A l’occasion de la journée mondiale contre la peine de mort, nous nous penchons sur le cas de la Chine. L’exécution du vendeur de rue Xia Junfeng a suscité beaucoup d’émotion dans le pays et à travers les réseaux sociaux. Condamné et exécuté pour avoir tué deux policiers, il avait expliqué avoir agi en légitime défense. Pour autant, on constate depuis 2011, une baisse du nombre d’exécutions.
Le 25 septembre dernier, après la condamnation à la peine de mort par la Cour populaire suprême chinoise, Xia Junfeng a été exécuté sur le champ. Xia était vendeur de rue. Il y a deux ans, dans un conflit avec les « chengguan » (policiers chargés du maintien de l’ordre dans les villes chinoises), il s’était auto-défendu et avait tué deux policiers.
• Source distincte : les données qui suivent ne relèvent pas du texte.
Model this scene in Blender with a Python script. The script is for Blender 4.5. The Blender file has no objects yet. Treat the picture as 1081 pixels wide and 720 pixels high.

Il faut savoir que ces « chengguan » ont une mauvaise réputation en Chine pour la violence et pour leur non respect de la loi.
La peine de mort, un sort réservé pour les pauvres ?
À l’occasion de la journée Mondiale contre la peine de mort, l’exécution de Xia Junfeng suscite un nouveau débat en Chine : faut-il abolir la peine de mort ? Le cas de Xia Junfeng suscite un débat dans la société chinoise car son application semble se faire à géométrie variable, selon que l’on soit puissant ou non.
A la différence de Xia Junfeng, Bo Gu Kailai, l’épouse de l’ancien haut dignitaire du Parti communiste, Bo Xilai, qui avait tué un homme d’affaires britannique, a été condamné à la peine de mort avec une peine suspensive, ce qui veut dire qu’elle échappera à la peine capitale, pourvu qu’elle ne commette pas de nouveaux crimes. Chaque année, les cas de « chengguan » qui battent des vendeurs à mort sont nombreux, mais jamais un policier n’a été condamné.
Ces dernières années, on a constaté que la pratique était en baisse. Depuis le 1er mai 2011, la Chine a en effet réduit le nombre des crimes passibles de peine de mort de 68 à 55. C’est la première fois que la Chine réduit le nombre de sentences capitales depuis la promulgation du code pénal en 1979. Dans la pratique judiciaire, la plupart des exécutions sont pratiquées pour meurtre, braquage, ou trafic de drogue. En 1997, dans un effort de prise en considération des droits de l’Homme, la Chine a introduit l’injection létale, afin de minimiser la douleur et d’éviter la défiguration des condamnés.
En effet, par une conception idéaliste, le Parti communiste était en faveur de l’abolition de la peine de mort avant l’établissement de la République populaire de Chine, et il l’est a priori aujourd’hui par crainte que des tragédies comme celles de la Révolution culturelle et d’autres événements politiques de l’histoire chinoise ne se reproduisent.
Hong Kong et Macao exempts
« Prévenir l’abus de la peine de mort » est une des lignes directrices des juges. Selon un document de 1922 du Parti communiste, l’abolition de la peine de mort constitue l’un des objectifs du parti. Cette phrase a été réitérée en 1956 dans le discours de Liu Shaoqi, alors vice-président de la Chine. En 1988, la Chine a signé le Pacte national relatif aux droits civils et politiques, en promettant d’appliquer la peine de mort seulement « aux crimes extrêmement graves ». La cour populaire suprême chinoise a récupéré le droit d’approbation de la peine de mort afin de réduire le nombre d’exécutions.
Avec la formule « un pays, deux systèmes », le système judiciaire est différent à Hong Kong et à Macao où la peine de mort est depuis longtemps abolie. À Macao, la peine la plus sévère est de 25 ans de prison.
Une opinion publique réticente à l’abolition
Malgré l’attitude officielle favorable à l’abolition de la peine de mort, l’opinion publique en Chine n’est pas tolérante sur cette question. Selon un sondage du bureau national des statistiques, plus de 95% des personnes en Chine continentale, et presque 80% à Taiwan, sont contre l’abolition de la peine de mort.
On constate qu’en Extrême-Orient, aucun pays n’a aboli la peine de mort. La logique du règlement de compte « œil pour œil, dent pour dent » joue encore un rôle important dans la mentalité des habitants en Chine, ainsi que dans les pays aux alentours, qui sont très influencés historiquement par la Chine. Les fonctions sociales de la peine de mort, telles que l’effet dissuasif et l’isolement des criminels, sont également approuvées par l’opinion publique.